Según la investigadora Mercedes Mejía Leudo, profesora del programa de Ingeniería Agroecológica de la Universidad de la Amazonía con sede en Florencia y coordinadora de la Mesa Departamental por la Defensa del Agua y el Territorio en Caquetá, los afluentes que como el Zabaleta alimentan al río Caquetá —uno de los más extensos y caudalosos de Colombia, que termina en la Amazonía brasileña— están altamente contaminados con mercurio por las minas de oro de aluvión a pequeña escala, que han ido reemplazando en la zona a la tradicional economía cocalera.
“Nosotros en Caquetá deberíamos estar en S.O.S por contaminación con mercurio y eso ya está teniendo enormes efectos en las comunidades indígenas, como los uitoto. Es tan grave el asunto que existe incluso un documento oficial de Parques Nacionales que les hizo unas recomendaciones a los indígenas ribereños para que tomen ciertas medidas o, de lo contrario, desaparecerán”, explica la profesora Mejía.
Poco a poco, la voz de Alis Ramírez comenzó a escucharse más allá de su pueblo. Se convirtió en vocera de su comunidad, en mediadora, en modelo a seguir para cientos de campesinos. Primero, por defender el agua (una de sus primeras acciones en defensa del ambiente y el territorio fue la de proteger las fuentes hídricas que rodeaban su casa), con tanto ahínco llegó a formar parte de la Coalición por la Vida del Agua de su municipio y, después, de la Mesa Departamental por la Defensa del Agua y el Territorio. Luego, por informar a la comunidad sobre las consecuencias de las actividades de las petroleras y mineras en el suelo y en los acuíferos, además del impacto en las especies de flora y fauna. Y después, por subirse a tarimas de auditorios de todos los tamaños para oponerse, con argumentos sólidos, a muchos de los megaproyectos de multinacionales como Emerald Energy y Pacific Rubiales.
Para Mercedes Mejía, el compromiso de Alis Ramírez por la Amazonía colombiana es gigantesco: “Cuando ella estaba acá era una voz que siempre estaba presta a denunciar la contaminación por la minería. También siempre estaba presente en la socialización de todo lo relacionado con los proyectos de hidrocarburos. Y hacía procesos de sensibilización con la comunidad en su finca, allá trabajaba con semillas nativas, enseñaba cómo arborizar y cuidar las fuentes hídricas, la importancia de las huertas. Por ese amor a los productos del campo, a ella no le importaba levantarse a las dos de la mañana para hacer todos sus oficios en la parcela y luego irse a las marchas a protestar por algo o a los procesos comunitarios de resistencia”.

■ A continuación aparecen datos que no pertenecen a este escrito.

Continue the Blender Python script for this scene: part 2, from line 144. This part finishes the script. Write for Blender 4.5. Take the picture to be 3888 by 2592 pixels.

Lo primero que la investigadora pensó cuando conoció a Alis Ramírez y la escuchó hablar, en un evento en 2014, es que era una mujer muy valiente. “Me impresionó esa capacidad que tenía de decir todo lo que decía, con esa fuerza. Yo recuerdo incluso haber pensado que hablaba más de la cuenta”, recuerda hoy Mejía.
El día en que llovió glifosato
Antes de que en los primeros años del nuevo milenio decidiera asumir públicamente la defensa del territorio, Alis Ramírez trabajó como profesora de una escuelita enclavada en el municipio de Piamonte, en una zona conocida como la bota caucana, que también es parte de la Amazonía.
Fue allí, en el año 1998 o tal vez 1999, ya no lo recuerda bien, que un día le llovió glifosato.
“¡Profe, un avión!, ¡profe, un avión!”, empezaron a gritar los niños hacia las diez de la mañana, cuando el sol comenzaba a picar fuerte. “En el campo, cuando se escucha un avión, los niños se emocionan mucho y salen corriendo a verlo. (En ese entonces), yo sí pensaba que era una de las avionetas que pasaba fumigando los cultivos de [hoja de] coca que estaban al lado de la escuela, pero no pude detenerlos”, cuenta Alis Ramírez. Su siguiente recuerdo es que pasaron no una ni dos sino tres avionetas con las llaves del glifosato abiertas.
“Yo fui fumigada con mis alumnos. Fue algo terrible, sentía que me iba a morir, me empezaron a aparecer unos puntos que se me inflamaban en la cara. Me fui hinchando y me puse como un monstruo. No podía ni siquiera tomar agua”, relata a través de la videollamada, bajando mucho la mirada para que no se note que otra vez los ojos se le han puesto llorosos.